É exatamente assim. Não lhe poria, nem lhe tiraria uma vírgula que fosse.
E ando, eu também, a dizê-lo desde anteontem.

Jorge Conceição disse...

Em relação ao Bloco acho que, apesar de não ser muito dura, não se deve omitir que a Eurodeputada Marisa Matias tomou posição (naquele programa que anteriormente era do Miguel Portas). Entre outras coisas ela perguntou (e o Miguel Cardina sublinhou) porque é que, se eram apenas meia dúzia de desestabilizadores profissionais (nas palavras de Miguel Macedo), a polícia feriu cem pessoas e prendeu trinta...

Joana Lopes disse...

Jorge, Há meia dúzia de gatos que vêem o vídeo da Marisa, a RTP tem milhões de telespectadores.

Jorge Conceição disse...

Pois... estou às avessas!... Raramente vejo TV e "consumo" muito rádio (Antenas 1 e 2)...

Dias disse...

Cara Joana Lopes, também senti essa generalizada retracção, que parece ser transversal a partidos e instituições, na condenação da força desproporcionada usada pelo poder.
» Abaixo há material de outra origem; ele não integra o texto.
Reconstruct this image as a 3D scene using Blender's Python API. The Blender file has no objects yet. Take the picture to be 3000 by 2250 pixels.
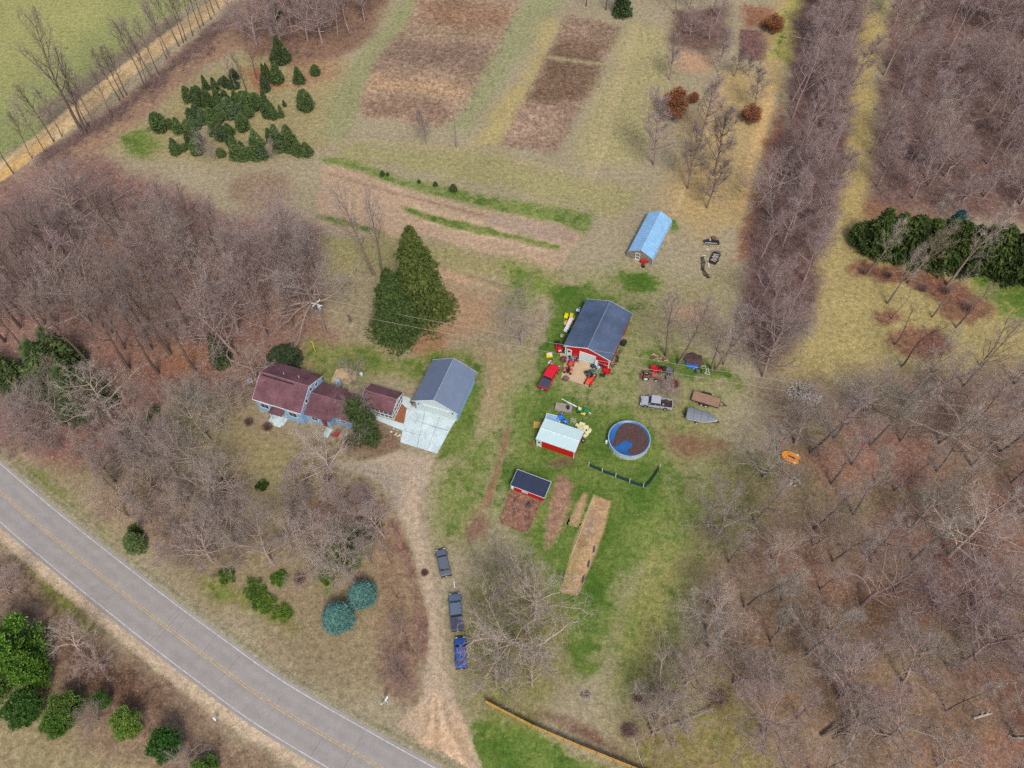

Enfim, uma tal contenção só poderá ser vista como uma conveniência dentro da democracia burguesa (onde nós também vivemos, claro, mas de forma relativa…).
Afinal, camaradas, o que são meia-dúzia de pedradas contra a violência e a injustiça quotidianas?
Post scriptum: não ouvi nem ví, mas tem o meu apreço a intervenção da Marisa Matias.

Tripalio disse...

Ok, fico à espera para que os muito indignados contra as pedras ( mas nada fizeram estando na manif) tentem parar as pedras quando a palhaçada começa. Tb concordo que a polícia foi desproporcional, agora o que digo é que estes protestos abrem portas a mais repressão. Estarei errado. Vejo muita gente que adora ver estas imagens. dizem se teoricamente contra a violencia , mas adoram na....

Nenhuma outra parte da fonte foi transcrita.